■ **Given task**
Below are some records; quote exactly the lines from the one that contains "Recreate this scene" through the one that contains "SC = bpy.context.scene", inclusive, and no others.

■ **Raw records**
------
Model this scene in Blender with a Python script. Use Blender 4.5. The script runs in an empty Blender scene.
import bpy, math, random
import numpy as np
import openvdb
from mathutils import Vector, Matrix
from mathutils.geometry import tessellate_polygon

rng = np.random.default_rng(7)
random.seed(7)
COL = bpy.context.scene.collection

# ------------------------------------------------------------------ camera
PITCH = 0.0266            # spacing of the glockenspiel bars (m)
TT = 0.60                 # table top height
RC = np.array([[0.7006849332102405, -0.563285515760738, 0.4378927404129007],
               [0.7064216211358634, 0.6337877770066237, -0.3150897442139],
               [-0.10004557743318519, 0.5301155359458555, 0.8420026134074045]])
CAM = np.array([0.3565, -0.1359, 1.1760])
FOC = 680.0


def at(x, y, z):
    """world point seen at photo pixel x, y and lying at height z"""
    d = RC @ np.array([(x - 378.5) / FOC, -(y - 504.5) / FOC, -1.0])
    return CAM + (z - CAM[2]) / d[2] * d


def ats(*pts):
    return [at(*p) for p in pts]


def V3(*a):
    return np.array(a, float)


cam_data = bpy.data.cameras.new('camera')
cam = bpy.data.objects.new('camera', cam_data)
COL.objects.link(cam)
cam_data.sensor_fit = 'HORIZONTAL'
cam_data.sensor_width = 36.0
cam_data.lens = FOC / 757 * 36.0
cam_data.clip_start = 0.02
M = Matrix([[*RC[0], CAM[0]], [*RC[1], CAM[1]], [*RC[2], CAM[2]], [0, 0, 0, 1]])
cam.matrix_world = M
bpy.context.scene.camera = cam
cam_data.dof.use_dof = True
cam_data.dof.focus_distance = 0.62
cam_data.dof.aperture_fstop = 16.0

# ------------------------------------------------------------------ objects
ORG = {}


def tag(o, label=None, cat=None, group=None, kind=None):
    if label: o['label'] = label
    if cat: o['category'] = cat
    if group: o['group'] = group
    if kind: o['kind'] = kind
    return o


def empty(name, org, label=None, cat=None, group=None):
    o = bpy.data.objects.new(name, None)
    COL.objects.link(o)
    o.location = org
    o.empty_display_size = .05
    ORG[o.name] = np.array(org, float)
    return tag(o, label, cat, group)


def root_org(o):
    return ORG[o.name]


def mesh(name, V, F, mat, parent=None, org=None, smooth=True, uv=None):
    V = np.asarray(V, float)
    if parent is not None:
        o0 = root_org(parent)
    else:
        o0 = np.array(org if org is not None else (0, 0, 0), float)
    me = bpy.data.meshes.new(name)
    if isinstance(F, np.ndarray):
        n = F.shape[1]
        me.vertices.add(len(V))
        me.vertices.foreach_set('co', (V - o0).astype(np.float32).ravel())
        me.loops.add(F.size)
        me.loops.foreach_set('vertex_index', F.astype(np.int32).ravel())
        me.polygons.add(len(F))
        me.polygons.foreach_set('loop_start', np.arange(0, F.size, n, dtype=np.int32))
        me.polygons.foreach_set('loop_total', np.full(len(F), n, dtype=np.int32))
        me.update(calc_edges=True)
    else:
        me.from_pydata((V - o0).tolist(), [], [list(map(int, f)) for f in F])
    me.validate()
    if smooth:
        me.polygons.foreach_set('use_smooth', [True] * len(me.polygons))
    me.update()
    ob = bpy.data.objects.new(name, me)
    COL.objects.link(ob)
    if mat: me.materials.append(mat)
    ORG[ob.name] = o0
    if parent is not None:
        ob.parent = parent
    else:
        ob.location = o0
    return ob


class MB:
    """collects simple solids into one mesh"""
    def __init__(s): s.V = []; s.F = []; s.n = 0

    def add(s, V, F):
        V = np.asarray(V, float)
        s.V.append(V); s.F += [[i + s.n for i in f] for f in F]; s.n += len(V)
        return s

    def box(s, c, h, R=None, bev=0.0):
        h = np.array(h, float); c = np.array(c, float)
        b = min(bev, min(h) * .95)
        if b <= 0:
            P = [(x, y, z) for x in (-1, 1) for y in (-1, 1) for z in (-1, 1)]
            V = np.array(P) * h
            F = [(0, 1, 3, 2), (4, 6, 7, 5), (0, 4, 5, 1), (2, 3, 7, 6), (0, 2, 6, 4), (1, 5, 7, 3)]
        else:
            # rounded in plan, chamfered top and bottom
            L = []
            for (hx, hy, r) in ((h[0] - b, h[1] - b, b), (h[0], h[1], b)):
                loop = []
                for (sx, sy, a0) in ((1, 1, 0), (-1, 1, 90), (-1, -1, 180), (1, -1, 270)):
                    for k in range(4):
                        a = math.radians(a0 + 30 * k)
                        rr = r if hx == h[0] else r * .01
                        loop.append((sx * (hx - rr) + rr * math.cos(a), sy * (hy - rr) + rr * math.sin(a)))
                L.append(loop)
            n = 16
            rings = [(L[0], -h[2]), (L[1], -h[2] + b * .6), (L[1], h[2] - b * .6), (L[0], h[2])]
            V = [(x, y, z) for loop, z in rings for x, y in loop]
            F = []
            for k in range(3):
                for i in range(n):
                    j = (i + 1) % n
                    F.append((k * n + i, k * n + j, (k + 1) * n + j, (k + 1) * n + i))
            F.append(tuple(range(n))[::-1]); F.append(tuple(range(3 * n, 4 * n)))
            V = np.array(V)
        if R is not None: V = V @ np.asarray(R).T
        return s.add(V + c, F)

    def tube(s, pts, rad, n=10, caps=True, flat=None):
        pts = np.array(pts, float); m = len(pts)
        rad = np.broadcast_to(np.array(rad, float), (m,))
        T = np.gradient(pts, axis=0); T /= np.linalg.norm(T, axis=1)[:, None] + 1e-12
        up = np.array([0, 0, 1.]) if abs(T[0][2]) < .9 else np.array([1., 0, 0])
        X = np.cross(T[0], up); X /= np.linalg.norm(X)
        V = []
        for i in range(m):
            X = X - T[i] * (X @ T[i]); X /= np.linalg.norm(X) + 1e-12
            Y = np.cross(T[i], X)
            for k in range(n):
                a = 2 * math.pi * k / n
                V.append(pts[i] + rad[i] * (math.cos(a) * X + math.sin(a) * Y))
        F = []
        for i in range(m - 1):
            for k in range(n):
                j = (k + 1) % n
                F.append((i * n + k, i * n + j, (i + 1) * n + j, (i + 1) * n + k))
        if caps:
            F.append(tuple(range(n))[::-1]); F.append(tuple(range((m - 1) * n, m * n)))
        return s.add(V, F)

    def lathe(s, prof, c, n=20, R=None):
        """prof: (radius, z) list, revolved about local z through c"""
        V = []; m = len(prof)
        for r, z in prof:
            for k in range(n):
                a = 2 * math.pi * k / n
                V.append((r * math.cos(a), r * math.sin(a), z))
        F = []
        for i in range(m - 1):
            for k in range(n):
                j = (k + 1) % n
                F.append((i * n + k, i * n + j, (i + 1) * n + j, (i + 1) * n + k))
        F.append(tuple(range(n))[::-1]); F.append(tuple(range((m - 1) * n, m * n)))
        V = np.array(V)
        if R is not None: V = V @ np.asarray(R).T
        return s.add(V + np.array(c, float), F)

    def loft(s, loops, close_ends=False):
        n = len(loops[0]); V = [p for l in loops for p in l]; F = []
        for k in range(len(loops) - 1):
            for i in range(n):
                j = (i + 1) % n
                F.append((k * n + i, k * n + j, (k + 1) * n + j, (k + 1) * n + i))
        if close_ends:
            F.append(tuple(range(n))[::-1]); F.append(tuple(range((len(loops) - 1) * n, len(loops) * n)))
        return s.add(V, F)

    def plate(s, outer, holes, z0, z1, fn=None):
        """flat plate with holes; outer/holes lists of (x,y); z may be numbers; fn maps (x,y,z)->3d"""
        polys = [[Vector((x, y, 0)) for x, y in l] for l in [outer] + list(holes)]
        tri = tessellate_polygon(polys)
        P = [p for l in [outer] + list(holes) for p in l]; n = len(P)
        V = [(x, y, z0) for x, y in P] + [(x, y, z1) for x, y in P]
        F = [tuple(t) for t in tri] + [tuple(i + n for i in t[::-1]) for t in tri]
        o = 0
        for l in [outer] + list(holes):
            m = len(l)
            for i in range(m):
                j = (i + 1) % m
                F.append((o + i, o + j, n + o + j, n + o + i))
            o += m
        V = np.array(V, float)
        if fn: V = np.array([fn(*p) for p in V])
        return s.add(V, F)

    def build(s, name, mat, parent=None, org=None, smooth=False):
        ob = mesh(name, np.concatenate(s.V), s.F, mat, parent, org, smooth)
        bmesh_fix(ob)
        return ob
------
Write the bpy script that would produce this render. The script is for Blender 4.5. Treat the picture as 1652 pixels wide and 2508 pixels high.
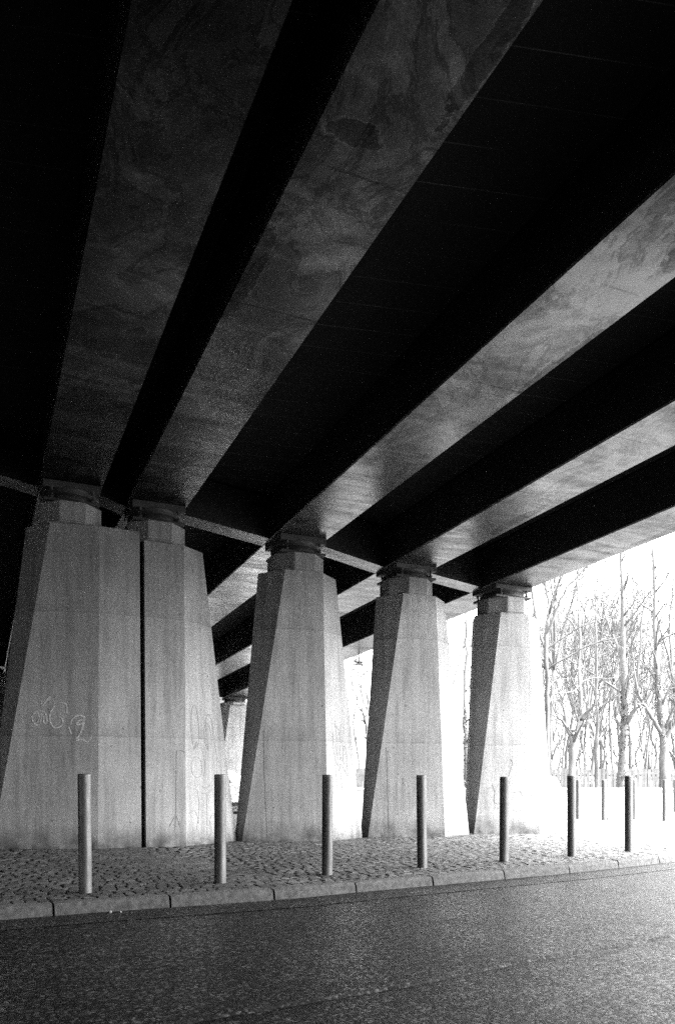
------
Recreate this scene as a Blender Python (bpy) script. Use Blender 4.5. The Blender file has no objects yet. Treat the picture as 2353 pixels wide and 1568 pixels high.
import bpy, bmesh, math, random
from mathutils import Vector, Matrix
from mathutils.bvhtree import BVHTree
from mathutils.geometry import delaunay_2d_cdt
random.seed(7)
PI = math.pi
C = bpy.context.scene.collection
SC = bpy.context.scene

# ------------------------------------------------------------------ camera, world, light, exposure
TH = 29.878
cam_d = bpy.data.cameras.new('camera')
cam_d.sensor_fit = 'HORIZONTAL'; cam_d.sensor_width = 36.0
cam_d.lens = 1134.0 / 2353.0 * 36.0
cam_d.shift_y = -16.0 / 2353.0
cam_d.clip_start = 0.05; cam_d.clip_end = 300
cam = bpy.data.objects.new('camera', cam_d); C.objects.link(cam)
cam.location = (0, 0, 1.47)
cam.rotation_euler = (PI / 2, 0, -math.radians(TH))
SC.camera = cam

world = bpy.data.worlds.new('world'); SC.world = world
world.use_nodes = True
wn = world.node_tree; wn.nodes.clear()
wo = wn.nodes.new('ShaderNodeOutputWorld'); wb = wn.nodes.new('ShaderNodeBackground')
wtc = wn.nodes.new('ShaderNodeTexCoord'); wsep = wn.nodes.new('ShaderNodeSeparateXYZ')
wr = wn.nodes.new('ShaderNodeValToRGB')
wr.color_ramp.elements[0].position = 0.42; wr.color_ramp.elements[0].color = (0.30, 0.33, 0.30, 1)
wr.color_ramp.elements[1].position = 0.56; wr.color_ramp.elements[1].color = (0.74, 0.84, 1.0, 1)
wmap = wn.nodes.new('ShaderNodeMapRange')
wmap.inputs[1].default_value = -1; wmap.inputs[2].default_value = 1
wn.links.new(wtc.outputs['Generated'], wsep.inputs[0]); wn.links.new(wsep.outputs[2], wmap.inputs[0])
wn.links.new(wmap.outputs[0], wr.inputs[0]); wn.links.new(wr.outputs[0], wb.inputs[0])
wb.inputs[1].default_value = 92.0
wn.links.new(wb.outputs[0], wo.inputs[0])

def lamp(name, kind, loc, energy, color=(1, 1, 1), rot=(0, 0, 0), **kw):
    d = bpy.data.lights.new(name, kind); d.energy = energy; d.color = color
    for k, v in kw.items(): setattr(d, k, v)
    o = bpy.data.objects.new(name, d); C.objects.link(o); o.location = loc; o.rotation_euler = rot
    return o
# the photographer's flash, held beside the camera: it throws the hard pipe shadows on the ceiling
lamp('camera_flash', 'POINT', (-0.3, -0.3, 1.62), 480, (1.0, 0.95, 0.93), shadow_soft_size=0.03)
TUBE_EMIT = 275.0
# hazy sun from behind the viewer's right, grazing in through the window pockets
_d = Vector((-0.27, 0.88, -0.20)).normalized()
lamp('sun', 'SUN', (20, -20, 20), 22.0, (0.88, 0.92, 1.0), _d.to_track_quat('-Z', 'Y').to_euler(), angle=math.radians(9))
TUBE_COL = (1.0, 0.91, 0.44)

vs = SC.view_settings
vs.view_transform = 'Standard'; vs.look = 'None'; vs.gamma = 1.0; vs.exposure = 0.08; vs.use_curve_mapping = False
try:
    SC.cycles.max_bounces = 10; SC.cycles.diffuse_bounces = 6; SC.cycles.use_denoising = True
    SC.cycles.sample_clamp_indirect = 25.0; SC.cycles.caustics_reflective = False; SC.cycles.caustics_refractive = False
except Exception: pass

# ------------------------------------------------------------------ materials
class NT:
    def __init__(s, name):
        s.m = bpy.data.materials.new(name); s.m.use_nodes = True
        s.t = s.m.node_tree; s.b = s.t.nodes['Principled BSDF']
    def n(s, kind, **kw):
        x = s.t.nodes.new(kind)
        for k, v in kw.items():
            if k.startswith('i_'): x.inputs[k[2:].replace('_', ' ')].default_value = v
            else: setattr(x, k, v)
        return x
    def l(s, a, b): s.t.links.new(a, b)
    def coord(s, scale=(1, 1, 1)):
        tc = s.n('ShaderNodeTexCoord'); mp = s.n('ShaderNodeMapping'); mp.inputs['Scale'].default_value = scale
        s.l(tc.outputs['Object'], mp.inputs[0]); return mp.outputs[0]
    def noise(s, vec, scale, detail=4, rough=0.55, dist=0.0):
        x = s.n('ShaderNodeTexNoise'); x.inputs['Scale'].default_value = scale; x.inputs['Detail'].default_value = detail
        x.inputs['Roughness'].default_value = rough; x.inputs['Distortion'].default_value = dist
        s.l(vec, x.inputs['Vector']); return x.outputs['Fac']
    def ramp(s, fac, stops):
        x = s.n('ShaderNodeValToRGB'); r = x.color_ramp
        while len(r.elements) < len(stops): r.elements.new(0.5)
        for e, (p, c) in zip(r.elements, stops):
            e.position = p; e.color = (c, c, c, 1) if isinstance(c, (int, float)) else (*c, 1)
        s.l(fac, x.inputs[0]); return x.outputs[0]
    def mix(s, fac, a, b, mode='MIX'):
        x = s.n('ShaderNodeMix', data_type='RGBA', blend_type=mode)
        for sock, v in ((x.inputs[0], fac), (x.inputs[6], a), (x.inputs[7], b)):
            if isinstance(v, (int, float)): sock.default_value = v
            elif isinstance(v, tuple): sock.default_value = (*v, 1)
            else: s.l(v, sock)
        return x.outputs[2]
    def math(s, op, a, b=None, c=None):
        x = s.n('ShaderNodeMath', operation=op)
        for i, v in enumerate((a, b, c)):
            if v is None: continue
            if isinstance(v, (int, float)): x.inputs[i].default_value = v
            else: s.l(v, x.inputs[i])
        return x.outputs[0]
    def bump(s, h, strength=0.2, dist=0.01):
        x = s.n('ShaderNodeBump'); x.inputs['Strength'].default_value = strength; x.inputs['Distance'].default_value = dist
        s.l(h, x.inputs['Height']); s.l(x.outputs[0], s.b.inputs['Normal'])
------
■ **Written answer**
Recreate this scene as a Blender Python (bpy) script. Use Blender 4.5. The Blender file has no objects yet. Treat the picture as 2353 pixels wide and 1568 pixels high.
import bpy, bmesh, math, random
from mathutils import Vector, Matrix
from mathutils.bvhtree import BVHTree
from mathutils.geometry import delaunay_2d_cdt
random.seed(7)
PI = math.pi
C = bpy.context.scene.collection
SC = bpy.context.scene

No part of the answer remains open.